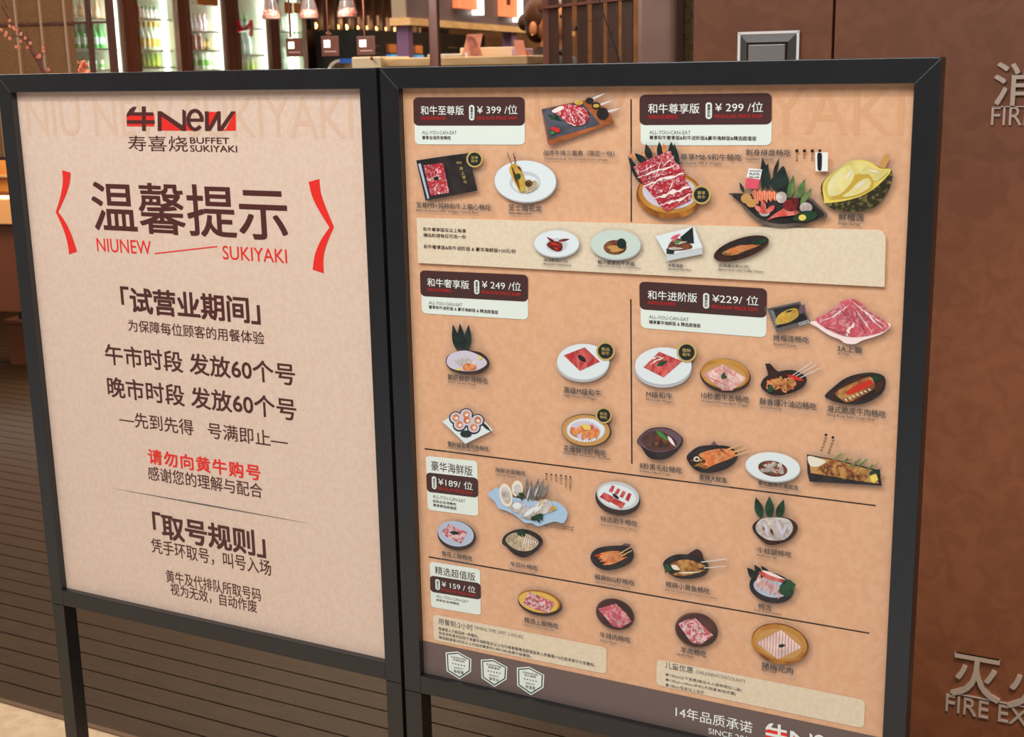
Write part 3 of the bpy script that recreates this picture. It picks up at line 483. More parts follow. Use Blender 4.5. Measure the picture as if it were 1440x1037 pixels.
cutout('cutout of drunken shrimp in a gold rimmed bowl', F_, [('bowl', 'rim', [('e', 1100, 790, 158, 103, 4)]), ('bowl_rim', 'tan', [('e', 1097, 790, 152, 98, 4)]), ('bowl_glaze', 'plate', [('q', [(1097+(128 if i % 2 else 114)*math.cos(i*math.pi/40), 788+(80 if i % 2 else 70)*math.sin(i*math.pi/40)) for i in range(80)])]), ('bowl_inside', 'lilac', [('e', 1092, 790, 98, 60, 6)]), ('shrimp', 'orange', [('f', 1005, 770, 1040, 835, 50), ('f', 1100, 765, 1015, 815, 46), ('f', 1120, 770, 1070, 855, 48), ('f', 1150, 780, 1115, 855, 48), ('f', 1160, 770, 1165, 845, 44)]), ('tomato', 'coral', [('e', 1132, 768, 18, 14)]), ('lemon', 'lemon', [('s', [1072, 750, 1120, 760, 1125, 785, 1090, 785, 1078, 768])])], [('花雕醉活虾畅吃', (957, 906), (1226, 934), 44), ('Huadiao Drunken Shrimp', (957, 938), (1255, 970), 15)], (1210, 695, 52, '自选', '畅吃'))
cutout('cutout of baked durian on a small black tray', G_, [('tray', 'grey', [('p', [733, 200, 905, 163, 960, 268, 783, 322])]), ('tray_inside', 'blackdish', [('p', [750, 206, 898, 175, 945, 258, 785, 302])]), ('tray_pattern', 'plate_well', [('l', 905+i*9, 290-i*3, 900+i*9, 272-i*3, 4) for i in range(6)]+[('l', 752+i*3, 214+i*9, 768+i*3, 211+i*9, 3) for i in range(9)]), ('food', 'yellow', [('s', [776, 265, 800, 228, 850, 203, 890, 202, 895, 240, 845, 272, 790, 282])]), ('flower', 'purple', [('f', 905, 230, 928, 175, 26), ('e', 915, 205, 16, 20)]), ('herbs', 'leaf', [('f', 830, 218, 868, 208, 10)])], [('烤榴莲畅吃', (765, 353), (952, 360), 34), ('Roasted Durian', (768, 385), (885, 391), 12)])
cutout('cutout of a heap of marbled beef on a footed plate', G_, [('plate', 'fat', [('s', [977, 265, 1000, 300, 1060, 340, 1110, 360, 1140, 380, 1190, 384, 1230, 365, 1320, 335, 1371, 295, 1330, 270])]), ('meat', 'pink', [('s', [985, 258, 1030, 232, 1080, 200, 1120, 162, 1180, 150, 1230, 178, 1260, 210, 1310, 240, 1365, 285, 1340, 318, 1240, 345, 1140, 345, 1040, 305])]), ('fat', 'fat', [('z', 1150, 342, 1178, 270, 24, 1), ('z', 1185, 165, 1335, 305, 10, 2), ('z', 1070, 245, 1150, 185, 10, 3), ('z', 1010, 270, 1120, 220, 7, 4), ('z', 1200, 210, 1280, 330, 8, 5), ('z', 1230, 205, 1350, 290, 6, 6)]), ('meat_fold', 'beefdark', [('z', 1178, 180, 1250, 340, 7, 7), ('z', 1040, 300, 1130, 330, 7, 8), ('z', 1100, 190, 1160, 260, 6, 9)])], [('3A上脑', (1097, 407), (1226, 415), 36), ('3A Chuck', (1098, 432), (1160, 438), 12)])
cutout('cutout of marbled beef on a white disc beside the divider', H_, [('plate_side', 'plate_side', [('e', 397, 372, 303, 200)]), ('plate', 'plate', [('e', 399, 340, 300, 198)]), ('meat', 'lean', [('p', [188, 355, 355, 188, 602, 290, 540, 345, 402, 464])]), ('fat', 'fat', [('z', 265, 325, 400, 240, 24, 1), ('z', 235, 290, 330, 235, 22, 2), ('z', 330, 235, 400, 260, 16, 3)]), ('leaf', 'leaf', [('f', 330, 335, 450, 285, 48)])], [('M级和牛', (218, 640), (498, 662), 68), ('M-Grade Wagyu', (218, 703), (497, 722), 26)], (648, 195, 106, '甄鲜', '和牛'))
cutout('cutout of crispy beef tongue in a gold dish', H_, [('dish', 'rim', [('e', 1060, 443, 272, 180, 8)]), ('dish_rim', 'golddish', [('e', 1058, 425, 262, 160, 8)]), ('dish_inside', 'tan', [('e', 1052, 445, 235, 128, 10)]), ('meat', 'pale_beef', [('p', [825, 430, 1040, 318, 1282, 470, 1190, 560, 1130, 602, 1030, 602])]), ('slice_edge', 'coral', [('f', 850, 445, 1100, 560, 8), ('f', 930, 380, 1190, 545, 8), ('f', 1000, 335, 1240, 500, 6)]), ('leaf', 'leaf', [('f', 1030, 485, 1050, 405, 44), ('e', 1060, 458, 18, 16)])], [('10秒脆牛舌畅吃', (805, 656), (1314, 692), 74), ('10-Second Crispy Beef Tongue', (805, 718), (1306, 762), 30)])
cutout('cutout of skewered fried chitterlings in a black pan', I_, [('pan', 'blackdish', [('s', [128, 340, 180, 258, 300, 212, 440, 203, 547, 268, 525, 350, 420, 408, 280, 437, 180, 405])]), ('pan_handle', 'browndish', [('p', [170, 140, 215, 140, 260, 190, 325, 245, 215, 300])]), ('pan_inside', 'browndish', [('s', [150, 342, 200, 275, 320, 232, 440, 222, 528, 275, 505, 340, 400, 392, 280, 418, 190, 388])]), ('skewers', 'steelwhite', [('l', 370, 285, 600, 130, 7), ('l', 430, 270, 640, 150, 7), ('l', 480, 280, 672, 180, 7)]), ('sauce', 'redsauce', [('f', 370, 250, 530, 300, 40)]), ('food', 'orange', [('b', 320, 330, 120, 62, 26, 30, 3)]), ('food_char', 'fried', [('b', 330, 325, 110, 60, 16, 22, 8)]), ('herbs', 'leaf', [('b', 205, 370, 35, 28, 10, 16, 5)])], [('酥香爆汁油边畅吃', (120, 488), (643, 535), 66), ('Juicy Chitterlings', (118, 540), (322, 564), 24)])
cutout('cutout of crispy beef with red sauce in a leaf shaped dish', I_, [('dish', 'blackdish', [('s', [718, 440, 790, 365, 900, 280, 1020, 238, 1160, 224, 1268, 262, 1270, 370, 1195, 455, 1050, 516, 900, 512, 780, 480])]), ('dish_inside', 'browndish', [('s', [760, 438, 860, 350, 1000, 268, 1150, 245, 1250, 290, 1245, 370, 1180, 430, 1040, 490, 900, 490, 800, 465])]), ('food', 'fried', [('s', [818, 420, 865, 375, 1000, 310, 1130, 262, 1176, 325, 1165, 375, 1050, 445, 930, 500, 870, 470])]), ('sauce', 'redsauce', [('s', [920, 400, 1000, 345, 1130, 290, 1160, 330, 1060, 385, 940, 430])]), ('slice_edge', 'cream', [('f', 900+i*36, 462-i*15, 930+i*36, 492-i*17, 12) for i in range(7)]), ('herbs', 'leaf', [('f', 1180, 320, 1200, 230, 30), ('f', 1180, 310, 1255, 260, 28), ('f', 1170, 290, 1160, 240, 20)])], [('港式脆皮牛肉畅吃', (738, 575), (1283, 588), 68), ('Hong Kong Style Crispy Beef', (738, 632), (1180, 642), 28)])
cutout('cutout of black tripe in a dark bowl', J_, [('bowl', 'blackdish', [('s', [120, 282, 150, 215, 240, 145, 350, 122, 480, 140, 600, 225, 600, 300, 545, 375, 460, 445, 350, 470, 240, 440, 170, 340])]), ('bowl_rim', 'purple', [('s', [130, 280, 170, 205, 260, 150, 350, 132, 480, 150, 592, 230, 560, 330, 460, 375, 330, 388, 200, 345])]), ('tripe', 'tripe', [('s', [155, 265, 215, 185, 330, 155, 440, 195, 545, 280, 500, 352, 380, 375, 260, 360])]), ('tripe_fold', 'brownfood', [('f', 355, 200, 315, 360, 46), ('f', 380, 240, 510, 330, 60)]), ('spring_onion', 'green', [('f', 320, 155, 465, 275, 44)]), ('root', 'fat', [('f', 445, 215, 530, 330, 34)])], [('8秒黑毛肚畅吃', (148, 533), (598, 580), 66), ('8-Second Black Tripe', (148, 592), (472, 630), 26)])
cutout('cutout of skewered squid in a handled black dish', J_, [('dish_handle', 'purple', [('p', [880, 340, 940, 268, 1000, 335, 960, 380])]), ('dish', 'blackdish', [('s', [648, 450, 700, 375, 800, 322, 960, 315, 1110, 330, 1190, 410, 1160, 500, 1060, 570, 940, 605, 820, 605, 720, 560])]), ('skewers', 'stick', [('l', 1060, 370, 1240, 298, 18), ('l', 1110, 400, 1285, 345, 18), ('l', 1120, 440, 1308, 378, 16)]), ('squid', 'orange', [('s', [775, 420, 850, 380, 1000, 350, 1120, 365, 1165, 400, 1140, 445, 960, 515, 850, 562, 800, 540, 850, 480])]), ('tentacles', 'fried', [('f', 850, 470, 680, 480, 34), ('f', 850, 500, 720, 540, 34), ('f', 880, 540, 780, 545, 30), ('f', 1000, 350, 1080, 410, 30)]), ('onion_ring', 'cream', [('e', 755, 460, 32, 26)]), ('ring_hole', 'blackdish', [('e', 757, 462, 19, 14)])], [('香辣大鱿鱼', (780, 648), (1078, 690), 62), ('Spicy Big Squid', (780, 690), (915, 708), 24)])
cutout('cutout of spicy seafood salad in a white plate beside the skewers', K_, [('plate', 'plate', [('e', 355, 355, 240, 126, 6)]), ('plate_well', 'brownfood', [('e', 355, 372, 130, 68, 10)]), ('salad', 'leaf_light', [('b', 350, 378, 105, 48, 18, 16, 4)]), ('seafood', 'seafood', [('b', 355, 365, 100, 46, 18, 26, 9)]), ('chilli', 'tomato', [('b', 355, 375, 105, 52, 9, 9, 2)])], [('泰式酸辣花螺鱿鱼', (224, 502), (581, 535), 44), ('Thai Hot and Sour Squid', (224, 532), (495, 565), 14)])
bul = [('t', '●', (810, 75), (836, 75), 24, 0, 2), ('t', '●', (872, 97), (898, 97), 24, 0, 2)]+[('t', ch, (x-10-i*9, y+i*26), (x+12-i*9, y+i*26+1), 22, .01, 2) for x, y, w in ((820, 105, '黑椒鸡肉串'), (884, 127, '照烧鸡腿串')) for i, ch in enumerate(w)]
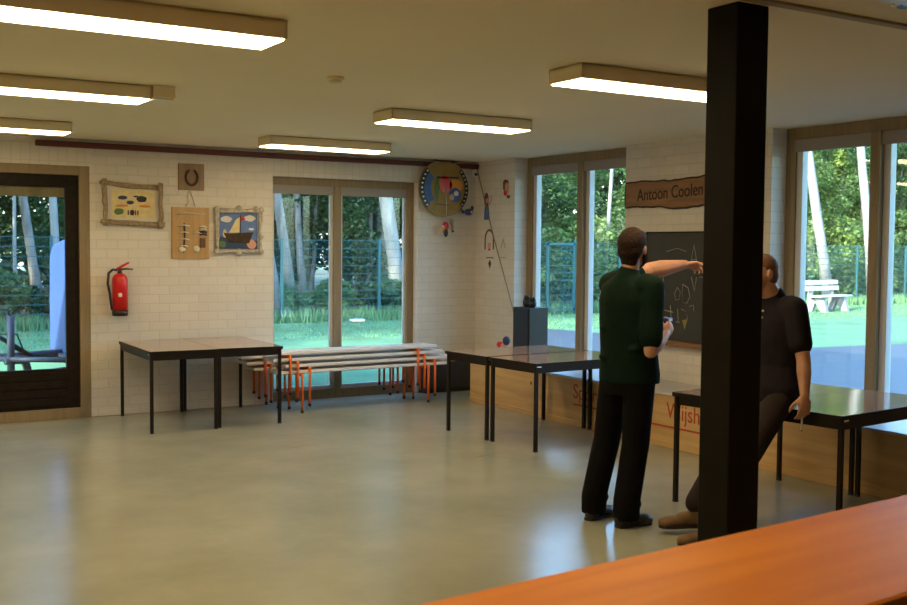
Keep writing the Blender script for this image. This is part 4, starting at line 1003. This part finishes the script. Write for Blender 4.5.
# outdoor bench
q = thing('park_bench', 'pale slatted park bench with slanted concrete feet on the lawn', 'bench', (25.55, 20.75, GZ), math.radians(8))
for k in range(2): MB('bench_pale').box((-.85, .20+.03*k, .60+.17*k), (.85, .245+.03*k, .73+.17*k)).build('back_slat', q, bevel=.008)
for k in range(3): MB('bench_pale').box((-.85, -.24+.145*k, .43), (.85, -.12+.145*k, .475)).build('seat_slat', q, bevel=.008)
for sx in (-1, 1):
    MB('concrete').prism([(sx*.55-.06, -.30, 0), (sx*.55-.06, -.12, 0), (sx*.55-.06, .18, .43), (sx*.55-.06, -.18, .43)], (.12, 0, 0)).prism([(sx*.55-.06, .32, 0), (sx*.55-.06, .18, 0), (sx*.55-.06, .02, .43), (sx*.55-.06, .20, .43), (sx*.55-.06, .29, .92), (sx*.55-.06, .32, .92)], (.12, 0, 0)).build('foot', q)

# ------------------------------------------------------------------ daylight
wd = bpy.data.worlds.new('sky'); SC.world = wd; wd.use_nodes = True; nt = wd.node_tree
bg = nt.nodes['Background']; sk = nt.nodes.new('ShaderNodeTexSky'); sk.sky_type = 'NISHITA'; sk.sun_disc = False
sdir = V((-.86, -.26, .34)).normalized()
sk.sun_elevation = math.asin(sdir.z); sk.sun_rotation = math.atan2(sdir.x, sdir.y); sk.air_density = 1.2; sk.dust_density = 1.5; sk.ozone_density = 1.5
tn = nt.nodes.new('ShaderNodeMixRGB'); tn.blend_type = 'MULTIPLY'; tn.inputs[0].default_value = 1; tn.inputs[2].default_value = (.72, .95, 1.2, 1)      # the lamps set the white point, so daylight reads cool
nt.links.new(sk.outputs[0], tn.inputs[1]); nt.links.new(tn.outputs[0], bg.inputs[0]); bg.inputs['Strength'].default_value = .60
sun = bpy.data.lights.new('sun', 'SUN'); sun.energy = 5.5; sun.angle = math.radians(1.0); sun.color = (1, .93, .74)
so = bpy.data.objects.new('sun', sun); COL.objects.link(so); so.rotation_euler = sdir.to_track_quat('Z', 'Y').to_euler()
SC.view_settings.view_transform = 'Standard'; SC.view_settings.look = 'None'; SC.view_settings.gamma = 1; SC.view_settings.use_curve_mapping = False
SC.view_settings.exposure = 1.55
SC.cycles.max_bounces = 10; SC.cycles.diffuse_bounces = 5; SC.cycles.glossy_bounces = 4; SC.cycles.transparent_max_bounces = 24; SC.cycles.transmission_bounces = 6
SC.cycles.use_denoising = True; SC.cycles.sample_clamp_indirect = 6
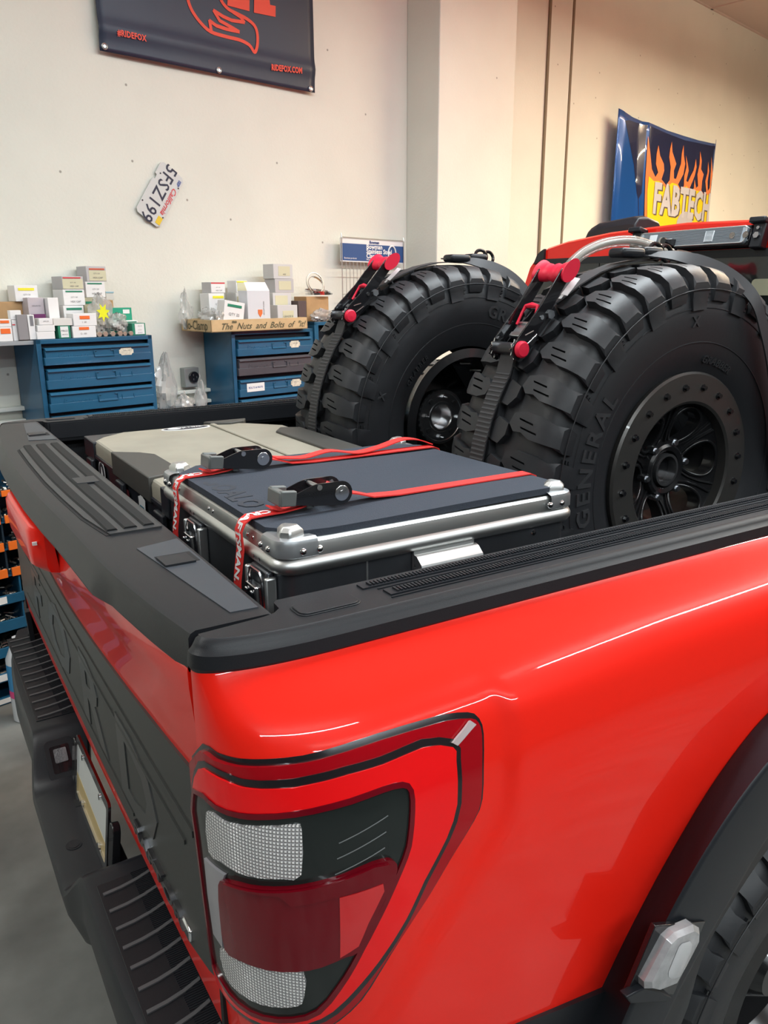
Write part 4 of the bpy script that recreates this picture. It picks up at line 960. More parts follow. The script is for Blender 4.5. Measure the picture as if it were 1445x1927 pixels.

——————

Your goal:
Which lines hold the word "script"? Copy every one of them.

Task output:
Write part 3 of the bpy script that recreates this picture. It picks up at line 483. More parts follow. Use Blender 4.5. Measure the picture as if it were 1440x1037 pixels.
Keep writing the Blender script for this image. This is part 4, starting at line 1003. This part finishes the script. Write for Blender 4.5.
Write part 4 of the bpy script that recreates this picture. It picks up at line 960. More parts follow. The script is for Blender 4.5. Measure the picture as if it were 1445x1927 pixels.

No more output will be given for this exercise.